Si hacemos caso de las encuestas, los morados de Belarra estarían lejos de obtener algo
más que un aplauso en las circunscripciones de menor tamaño (e incluso en las de
tamaño mediano); mientras que los magentas de Díaz podrían verse perjudicados si, por la presencia de los primeros, ese último escaño que tantas veces decide gobiernos
acabara escapándoseles de las manos por un puñado de votos. Esto no es sencillo de
vislumbrar en Madrid o en Barcelona, pero provincias medianas y pequeñas como
Navarra, Zaragoza, Córdoba o incluso la históricamente obrera Asturias podrían hacer
tambalearse la posibilidad de que la izquierda se mantuviera en el gobierno.

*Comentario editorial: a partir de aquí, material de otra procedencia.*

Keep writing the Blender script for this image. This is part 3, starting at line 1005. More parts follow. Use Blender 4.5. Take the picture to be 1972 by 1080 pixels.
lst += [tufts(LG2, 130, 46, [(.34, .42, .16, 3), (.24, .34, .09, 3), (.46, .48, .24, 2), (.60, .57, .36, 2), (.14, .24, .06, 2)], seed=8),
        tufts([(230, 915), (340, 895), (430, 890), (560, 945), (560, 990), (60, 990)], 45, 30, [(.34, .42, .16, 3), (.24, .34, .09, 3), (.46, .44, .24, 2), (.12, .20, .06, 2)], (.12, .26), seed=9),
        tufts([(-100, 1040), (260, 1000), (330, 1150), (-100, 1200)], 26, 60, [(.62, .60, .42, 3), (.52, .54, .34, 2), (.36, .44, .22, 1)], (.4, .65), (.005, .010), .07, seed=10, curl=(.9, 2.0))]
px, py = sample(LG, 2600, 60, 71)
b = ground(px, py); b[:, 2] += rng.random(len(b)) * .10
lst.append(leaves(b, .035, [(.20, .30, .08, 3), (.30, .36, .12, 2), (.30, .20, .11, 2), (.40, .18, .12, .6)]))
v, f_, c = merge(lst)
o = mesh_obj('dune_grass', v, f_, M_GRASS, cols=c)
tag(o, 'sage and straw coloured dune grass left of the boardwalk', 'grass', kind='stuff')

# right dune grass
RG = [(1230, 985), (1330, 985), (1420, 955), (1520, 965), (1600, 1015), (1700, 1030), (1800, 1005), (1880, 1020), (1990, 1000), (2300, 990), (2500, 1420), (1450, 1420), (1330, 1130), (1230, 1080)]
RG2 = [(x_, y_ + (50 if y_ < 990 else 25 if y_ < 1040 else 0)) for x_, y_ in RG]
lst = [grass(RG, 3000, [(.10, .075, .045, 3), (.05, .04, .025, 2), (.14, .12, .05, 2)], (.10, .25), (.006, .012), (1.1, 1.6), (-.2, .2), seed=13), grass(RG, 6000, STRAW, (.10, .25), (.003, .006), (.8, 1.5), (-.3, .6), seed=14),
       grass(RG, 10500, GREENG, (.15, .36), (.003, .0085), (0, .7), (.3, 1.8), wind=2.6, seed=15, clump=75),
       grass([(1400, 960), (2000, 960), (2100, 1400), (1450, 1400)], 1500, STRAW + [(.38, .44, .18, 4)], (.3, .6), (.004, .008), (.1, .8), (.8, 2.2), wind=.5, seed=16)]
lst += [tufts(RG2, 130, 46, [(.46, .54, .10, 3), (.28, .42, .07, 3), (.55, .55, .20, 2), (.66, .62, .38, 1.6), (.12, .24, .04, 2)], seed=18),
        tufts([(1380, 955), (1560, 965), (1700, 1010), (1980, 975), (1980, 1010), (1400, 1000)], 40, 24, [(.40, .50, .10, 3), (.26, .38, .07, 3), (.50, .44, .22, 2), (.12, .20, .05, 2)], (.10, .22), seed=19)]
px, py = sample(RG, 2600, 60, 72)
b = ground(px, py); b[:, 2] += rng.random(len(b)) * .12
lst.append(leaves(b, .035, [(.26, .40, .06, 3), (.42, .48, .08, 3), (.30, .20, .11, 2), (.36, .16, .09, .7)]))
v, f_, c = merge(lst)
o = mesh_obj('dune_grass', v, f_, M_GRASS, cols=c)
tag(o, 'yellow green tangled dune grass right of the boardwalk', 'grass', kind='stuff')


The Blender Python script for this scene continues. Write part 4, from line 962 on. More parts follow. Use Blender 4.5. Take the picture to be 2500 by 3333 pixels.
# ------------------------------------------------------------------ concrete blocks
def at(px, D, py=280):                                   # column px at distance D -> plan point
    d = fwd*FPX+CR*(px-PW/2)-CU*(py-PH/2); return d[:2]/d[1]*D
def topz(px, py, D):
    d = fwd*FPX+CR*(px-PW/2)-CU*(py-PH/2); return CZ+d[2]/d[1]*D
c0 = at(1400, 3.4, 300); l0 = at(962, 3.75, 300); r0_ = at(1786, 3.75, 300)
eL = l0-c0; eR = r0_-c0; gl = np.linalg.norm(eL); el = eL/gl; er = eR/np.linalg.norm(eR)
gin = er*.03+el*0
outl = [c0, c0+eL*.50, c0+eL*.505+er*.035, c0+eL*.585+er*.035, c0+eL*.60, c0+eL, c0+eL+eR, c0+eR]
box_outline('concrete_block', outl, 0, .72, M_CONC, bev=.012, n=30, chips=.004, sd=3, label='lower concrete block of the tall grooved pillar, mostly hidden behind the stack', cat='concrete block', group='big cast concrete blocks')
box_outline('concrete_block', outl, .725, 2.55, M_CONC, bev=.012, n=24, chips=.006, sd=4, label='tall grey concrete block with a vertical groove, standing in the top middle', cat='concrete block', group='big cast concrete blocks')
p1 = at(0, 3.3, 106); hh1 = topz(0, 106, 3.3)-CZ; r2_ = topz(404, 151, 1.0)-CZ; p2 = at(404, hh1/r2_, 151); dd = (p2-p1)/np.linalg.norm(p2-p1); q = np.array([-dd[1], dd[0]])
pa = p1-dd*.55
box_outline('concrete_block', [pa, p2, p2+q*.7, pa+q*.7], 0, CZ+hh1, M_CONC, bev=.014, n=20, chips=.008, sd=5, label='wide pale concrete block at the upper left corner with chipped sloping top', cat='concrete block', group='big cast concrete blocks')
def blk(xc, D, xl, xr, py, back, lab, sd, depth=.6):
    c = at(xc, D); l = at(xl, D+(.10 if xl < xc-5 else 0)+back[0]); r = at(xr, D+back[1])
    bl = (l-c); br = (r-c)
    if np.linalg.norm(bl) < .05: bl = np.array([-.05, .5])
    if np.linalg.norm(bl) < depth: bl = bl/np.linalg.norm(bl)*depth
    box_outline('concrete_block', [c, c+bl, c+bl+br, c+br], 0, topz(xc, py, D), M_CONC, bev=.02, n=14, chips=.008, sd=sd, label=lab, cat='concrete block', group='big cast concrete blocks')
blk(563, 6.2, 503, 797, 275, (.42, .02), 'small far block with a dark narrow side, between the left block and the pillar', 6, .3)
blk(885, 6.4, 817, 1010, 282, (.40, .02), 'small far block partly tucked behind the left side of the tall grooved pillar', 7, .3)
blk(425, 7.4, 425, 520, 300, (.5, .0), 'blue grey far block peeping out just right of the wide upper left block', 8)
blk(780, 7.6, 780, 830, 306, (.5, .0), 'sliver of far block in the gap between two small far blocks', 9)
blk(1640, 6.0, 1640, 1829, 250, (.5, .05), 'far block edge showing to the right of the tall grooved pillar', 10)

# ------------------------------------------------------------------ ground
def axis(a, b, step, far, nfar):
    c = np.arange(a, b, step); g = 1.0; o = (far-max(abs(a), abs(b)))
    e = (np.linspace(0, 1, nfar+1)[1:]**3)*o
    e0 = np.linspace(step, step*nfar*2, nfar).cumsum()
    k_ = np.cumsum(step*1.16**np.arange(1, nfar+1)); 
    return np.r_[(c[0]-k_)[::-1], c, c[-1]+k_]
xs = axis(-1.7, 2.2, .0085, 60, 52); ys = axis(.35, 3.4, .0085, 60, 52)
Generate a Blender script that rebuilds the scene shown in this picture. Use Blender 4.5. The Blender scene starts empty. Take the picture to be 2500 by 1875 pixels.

Sin embargo, son conocidas las rencillas, ya no políticas, sino personales, entre las dos
zarinas rojas de la izquierda patria. Ministra y exministra mantienen una pésima relación y una nula confianza la una en la otra, especialmente desde que la Marquesa de Galapagar, señora de la Coleta y Eurodiputada por la gracia de Pablo fuera defenestrada salvajemente en su particular noche de los cuchillos largos. Por ello, es poco probable que, sin unas relaciones personales sólidas, la posible unión que se pudiera fraguar al calor electoral fuera simplemente un cascarón vacío, un barco sin velas y capaz de hundirse al más mínimo soplo de aire.
Además, Yolanda no está sola. Su grupo parlamentario no es único y monolítico; pues
integra en él a nacionalistas valencianos (Compromís), aragoneses (CHA), baleares
(Més), “pijoprogres” de Madrid (Más Madrid), comunistas (PCE) y otros grupúsculos
irredentos que parecen resistirse a ceder la soberanía sobre el quién, el cómo y el con
quién concurren a las elecciones. ¿Acaso admitirán en su caos particular a un actor más
que pueda demostrar, como ya hizo en el pasado, que es una nota discordante y
problemática?
Sí, sin duda, Ione Belarra y Yolanda Díaz se encuentran en su particular dilema del
prisionero. Y, aunque la solución política y racionalmente más lógica debiera ser que
cooperasen entre ellas para maximizar su resultado potencial, los egos, la desconfianza
y la cerrazón alejan esa posibilidad de tornarse en realidad. ¿Cooperarán con la justicia
estas dos reas del delito de lesa política para intentar salvar sus dos puestos o, por el
contrario, intentando salvar el suyo propio y despreciando las fortalezas de la otra
acabarán siendo el explosivo que dinamite las posibilidades electorales de todo su
espacio?
Solo ellas (y como mucho la Marquesa) son capaces de saberlo. A nosotros, por ahora,
nos toca coger palomitas y esperar; porque al igual que en la serie que el vicepresidente
de la coleta le regaló al Rey, suenan las Lluvias de Castamere... y comienza el juego de
tronos. O, mejor dicho, comienza el juego de sillones.